The food industry spends fortunes to convince us that our common sense is wrong. It’s hard to resist that kind of propaganda.
When it comes to food and food production, as we have modernized, what wisdom do you think that we have lost?
If we are to eat well in the future, we must grow food sustainably, replenish soil, preserve water quality, and do everything we can to reduce greenhouse gas emissions.
What do you see as the future of food?
No matter how many of us there are, we will still need to eat. We must plan for that.
What wisdom would you share with your younger self?
Courage!
This papercut is a part of the Women’s Wisdom Project, a project focused on showcasing the wisdom of inspiring, insightful women by making 100 papercut portraits.
Isabella L. Bird

“Everything suggests a beyond.”
– Isabella L. Bird
Born in England in 1831, Isabella L. Bird was outspoken from a young age. For health reasons, in 1854 a doctor suggested a sea voyage. This would lead to a life of travel, her adventures taking her to the U.S. (where she spent time in Colorado, riding horseback across the Rockies), Australia, India, Kurdistan, Turkey, Morocco and many more.

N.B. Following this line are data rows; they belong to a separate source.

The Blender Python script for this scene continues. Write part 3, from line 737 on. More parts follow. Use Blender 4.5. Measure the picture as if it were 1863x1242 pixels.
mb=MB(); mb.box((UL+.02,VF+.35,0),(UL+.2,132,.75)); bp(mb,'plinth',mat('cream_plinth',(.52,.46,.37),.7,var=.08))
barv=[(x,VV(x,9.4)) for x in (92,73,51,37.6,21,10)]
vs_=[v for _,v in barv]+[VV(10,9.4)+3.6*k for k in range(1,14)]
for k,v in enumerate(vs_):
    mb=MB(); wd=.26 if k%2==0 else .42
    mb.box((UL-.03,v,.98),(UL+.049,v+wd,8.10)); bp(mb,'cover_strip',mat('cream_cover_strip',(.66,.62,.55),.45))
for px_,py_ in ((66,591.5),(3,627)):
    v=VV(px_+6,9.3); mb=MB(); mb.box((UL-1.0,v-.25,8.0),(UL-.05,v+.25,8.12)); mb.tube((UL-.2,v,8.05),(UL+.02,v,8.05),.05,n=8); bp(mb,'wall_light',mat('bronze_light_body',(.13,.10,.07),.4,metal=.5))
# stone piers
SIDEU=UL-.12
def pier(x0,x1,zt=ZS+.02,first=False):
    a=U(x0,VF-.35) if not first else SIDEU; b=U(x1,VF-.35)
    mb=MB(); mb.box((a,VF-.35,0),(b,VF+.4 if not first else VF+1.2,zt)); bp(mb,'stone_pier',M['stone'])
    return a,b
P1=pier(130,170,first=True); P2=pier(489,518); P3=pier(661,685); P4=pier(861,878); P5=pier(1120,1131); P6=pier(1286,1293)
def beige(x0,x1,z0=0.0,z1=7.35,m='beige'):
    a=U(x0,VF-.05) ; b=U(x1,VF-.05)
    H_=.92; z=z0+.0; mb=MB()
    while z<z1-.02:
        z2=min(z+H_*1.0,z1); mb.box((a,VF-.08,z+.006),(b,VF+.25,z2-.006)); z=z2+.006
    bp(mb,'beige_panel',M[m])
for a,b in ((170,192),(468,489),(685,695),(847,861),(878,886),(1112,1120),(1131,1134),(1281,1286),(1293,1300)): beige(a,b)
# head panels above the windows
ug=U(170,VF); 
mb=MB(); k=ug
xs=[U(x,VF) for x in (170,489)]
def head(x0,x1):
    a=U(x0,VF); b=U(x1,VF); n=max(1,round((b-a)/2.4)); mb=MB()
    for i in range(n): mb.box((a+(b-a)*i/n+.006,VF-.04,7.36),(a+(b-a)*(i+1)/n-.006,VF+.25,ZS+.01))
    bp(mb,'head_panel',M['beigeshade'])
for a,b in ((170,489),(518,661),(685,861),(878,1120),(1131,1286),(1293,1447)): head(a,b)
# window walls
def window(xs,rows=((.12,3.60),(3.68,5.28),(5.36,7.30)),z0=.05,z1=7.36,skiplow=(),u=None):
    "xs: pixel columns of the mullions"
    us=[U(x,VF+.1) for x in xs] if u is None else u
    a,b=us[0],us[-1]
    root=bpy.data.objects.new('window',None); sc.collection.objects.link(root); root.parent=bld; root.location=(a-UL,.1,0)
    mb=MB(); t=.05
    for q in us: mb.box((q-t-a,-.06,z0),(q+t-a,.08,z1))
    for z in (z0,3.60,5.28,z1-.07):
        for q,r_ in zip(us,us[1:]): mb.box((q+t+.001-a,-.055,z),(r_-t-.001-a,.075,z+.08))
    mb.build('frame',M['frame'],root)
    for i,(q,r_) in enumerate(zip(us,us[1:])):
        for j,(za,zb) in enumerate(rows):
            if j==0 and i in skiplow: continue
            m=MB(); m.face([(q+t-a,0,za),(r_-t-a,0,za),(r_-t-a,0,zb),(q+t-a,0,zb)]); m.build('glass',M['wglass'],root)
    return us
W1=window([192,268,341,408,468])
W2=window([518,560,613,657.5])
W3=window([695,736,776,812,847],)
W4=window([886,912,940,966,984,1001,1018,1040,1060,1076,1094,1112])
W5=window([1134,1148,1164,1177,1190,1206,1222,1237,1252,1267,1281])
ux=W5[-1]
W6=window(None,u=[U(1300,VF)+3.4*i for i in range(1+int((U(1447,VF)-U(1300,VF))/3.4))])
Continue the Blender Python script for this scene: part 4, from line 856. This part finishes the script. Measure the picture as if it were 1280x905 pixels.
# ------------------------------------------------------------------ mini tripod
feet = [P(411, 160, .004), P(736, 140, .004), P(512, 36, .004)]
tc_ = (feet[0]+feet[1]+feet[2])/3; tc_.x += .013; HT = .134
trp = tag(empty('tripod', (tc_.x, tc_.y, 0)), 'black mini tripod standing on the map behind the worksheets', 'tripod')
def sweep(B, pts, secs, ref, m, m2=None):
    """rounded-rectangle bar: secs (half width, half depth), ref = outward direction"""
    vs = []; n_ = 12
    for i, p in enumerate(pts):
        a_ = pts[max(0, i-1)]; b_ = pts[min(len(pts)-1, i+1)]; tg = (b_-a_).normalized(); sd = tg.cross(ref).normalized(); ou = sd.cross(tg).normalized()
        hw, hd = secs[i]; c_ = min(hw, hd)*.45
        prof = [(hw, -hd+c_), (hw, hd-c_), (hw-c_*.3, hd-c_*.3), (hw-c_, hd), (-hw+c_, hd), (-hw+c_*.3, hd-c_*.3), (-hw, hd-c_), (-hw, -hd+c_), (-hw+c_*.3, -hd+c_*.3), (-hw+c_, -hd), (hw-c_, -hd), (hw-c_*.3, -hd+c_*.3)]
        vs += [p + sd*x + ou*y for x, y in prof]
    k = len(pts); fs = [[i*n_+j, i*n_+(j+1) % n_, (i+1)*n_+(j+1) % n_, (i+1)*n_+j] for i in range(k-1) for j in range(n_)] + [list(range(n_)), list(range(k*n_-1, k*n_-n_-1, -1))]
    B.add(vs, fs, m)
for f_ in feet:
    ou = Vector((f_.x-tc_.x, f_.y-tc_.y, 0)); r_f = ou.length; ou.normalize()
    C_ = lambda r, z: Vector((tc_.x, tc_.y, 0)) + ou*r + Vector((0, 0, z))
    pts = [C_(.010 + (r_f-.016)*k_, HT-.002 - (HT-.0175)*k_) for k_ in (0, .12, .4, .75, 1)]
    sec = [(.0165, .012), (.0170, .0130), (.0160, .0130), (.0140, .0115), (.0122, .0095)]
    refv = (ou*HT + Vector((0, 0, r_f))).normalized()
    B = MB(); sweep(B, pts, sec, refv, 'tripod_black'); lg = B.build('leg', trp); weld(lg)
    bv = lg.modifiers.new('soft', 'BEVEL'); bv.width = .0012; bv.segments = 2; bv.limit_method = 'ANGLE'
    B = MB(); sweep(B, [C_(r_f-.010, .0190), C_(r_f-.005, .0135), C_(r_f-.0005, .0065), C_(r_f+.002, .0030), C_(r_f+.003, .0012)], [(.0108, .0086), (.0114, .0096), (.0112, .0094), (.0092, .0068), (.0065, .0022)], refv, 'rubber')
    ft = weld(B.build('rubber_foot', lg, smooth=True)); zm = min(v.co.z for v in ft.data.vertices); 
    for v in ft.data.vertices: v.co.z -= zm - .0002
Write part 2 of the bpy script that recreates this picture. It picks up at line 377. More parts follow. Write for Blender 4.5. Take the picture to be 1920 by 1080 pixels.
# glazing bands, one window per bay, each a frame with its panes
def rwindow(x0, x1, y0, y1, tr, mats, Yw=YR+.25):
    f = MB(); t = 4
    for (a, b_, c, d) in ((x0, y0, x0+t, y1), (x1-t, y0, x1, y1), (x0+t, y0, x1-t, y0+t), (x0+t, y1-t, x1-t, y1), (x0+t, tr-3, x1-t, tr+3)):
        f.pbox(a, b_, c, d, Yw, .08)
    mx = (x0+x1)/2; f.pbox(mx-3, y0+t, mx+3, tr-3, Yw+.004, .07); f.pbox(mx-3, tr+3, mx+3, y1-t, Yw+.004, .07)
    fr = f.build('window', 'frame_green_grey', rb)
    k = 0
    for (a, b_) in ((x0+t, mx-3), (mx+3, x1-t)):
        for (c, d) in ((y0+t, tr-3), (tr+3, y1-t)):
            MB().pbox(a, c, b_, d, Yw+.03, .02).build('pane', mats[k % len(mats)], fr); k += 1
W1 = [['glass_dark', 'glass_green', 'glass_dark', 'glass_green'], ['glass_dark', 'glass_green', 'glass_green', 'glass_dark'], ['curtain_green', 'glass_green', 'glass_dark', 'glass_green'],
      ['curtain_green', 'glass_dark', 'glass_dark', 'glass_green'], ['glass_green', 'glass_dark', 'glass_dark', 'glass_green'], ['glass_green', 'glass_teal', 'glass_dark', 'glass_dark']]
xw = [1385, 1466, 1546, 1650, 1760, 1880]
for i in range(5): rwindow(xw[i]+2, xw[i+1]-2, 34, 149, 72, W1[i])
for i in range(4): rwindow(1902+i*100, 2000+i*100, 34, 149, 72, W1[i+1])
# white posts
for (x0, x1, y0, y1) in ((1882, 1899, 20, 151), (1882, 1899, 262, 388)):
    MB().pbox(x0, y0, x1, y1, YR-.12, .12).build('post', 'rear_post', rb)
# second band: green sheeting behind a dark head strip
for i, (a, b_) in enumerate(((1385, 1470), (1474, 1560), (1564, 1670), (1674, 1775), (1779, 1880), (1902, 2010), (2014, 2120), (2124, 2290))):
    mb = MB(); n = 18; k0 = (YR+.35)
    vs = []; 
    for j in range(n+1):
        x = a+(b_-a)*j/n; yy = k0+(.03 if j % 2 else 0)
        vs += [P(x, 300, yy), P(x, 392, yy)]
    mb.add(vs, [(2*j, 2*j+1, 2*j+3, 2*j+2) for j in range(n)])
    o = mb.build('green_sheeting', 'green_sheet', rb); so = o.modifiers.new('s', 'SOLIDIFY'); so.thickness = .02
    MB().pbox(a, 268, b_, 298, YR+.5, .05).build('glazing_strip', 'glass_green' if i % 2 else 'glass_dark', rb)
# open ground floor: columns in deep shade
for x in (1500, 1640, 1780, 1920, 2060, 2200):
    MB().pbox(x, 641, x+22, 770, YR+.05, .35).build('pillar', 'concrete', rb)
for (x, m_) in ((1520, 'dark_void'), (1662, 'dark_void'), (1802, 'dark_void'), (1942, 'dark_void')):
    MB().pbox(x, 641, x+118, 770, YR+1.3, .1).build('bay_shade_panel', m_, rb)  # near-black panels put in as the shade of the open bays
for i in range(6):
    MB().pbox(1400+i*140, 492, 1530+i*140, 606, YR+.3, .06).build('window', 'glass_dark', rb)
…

Bird wrote about her adventures in several books, likeA Lady’s Life in the Rocky Mountains, and was a respected photographer and naturalist, exploring and documenting the world around her. In 1892, she became the first woman fellow of the Royal Geographical Society.
Imagine being a female adventurer in her day – a time when women were expected to stay home, to stick to their routines. She upended all of those expectations, fueled by an interest in adventure and a desire to tackle new challenges. In Colorado, she became the first woman to climb Long’s Peak, nowadays one of the state’s most popular “fourteeners.”
It’s so easy to only focus on the minutiae of the world around us; our to do lists, our daily lives, our routines. But Isabella’s quote is a reminder that there is always more; a challenge to open our eyes, to look beyond, to think differently. The world is full of potential for discovery, whether it’s far away or in our own backyard. We simply have to open ourselves to it.
This papercut is a part of the Women’s Wisdom Project, a yearlong project focused on showcasing the wisdom of inspiring, insightful women by making 100 papercut portraits.
Rachel Carson

Writer, scientist, ecologist, conservationist, activist. Rachel Carson was many things, and her work continues to be instrumental today.
Her book Silent Spring, published in 1962, galvanized the environmental movement (and also pissed off the chemical industry; Monsanto published 5,000 copies of a brochure parodying the book). But her writing extended far beyond that. In fact, she was first published at the age of 10 in a children’s magazine. She was a woman ahead of her time; in 1936, she was the second woman hired by the U.S. Bureau of Fisheries.
Carson believed in the wonderment that comes from the natural world, and she sought to share that with her readers, reminding us that we are but a part of the larger system around us.
The quote that I used in this portrait of hers is part of a longer one from Silent Spring, and I wanted to share in its entirety:
“Those who contemplate the beauty of the earth find reserves of strength that will endure as long as life lasts. There is something infinitely healing in the repeated refrains of nature — the assurance that dawn comes after night, and spring after winter.”
And if we contemplate and understand the beauty of the earth, it becomes that much harder to continue to act in a way that destroys it.
This papercut is a part of the Women’s Wisdom Project, a yearlong project focused on showcasing the wisdom of inspiring, insightful women by making 100 papercut portraits.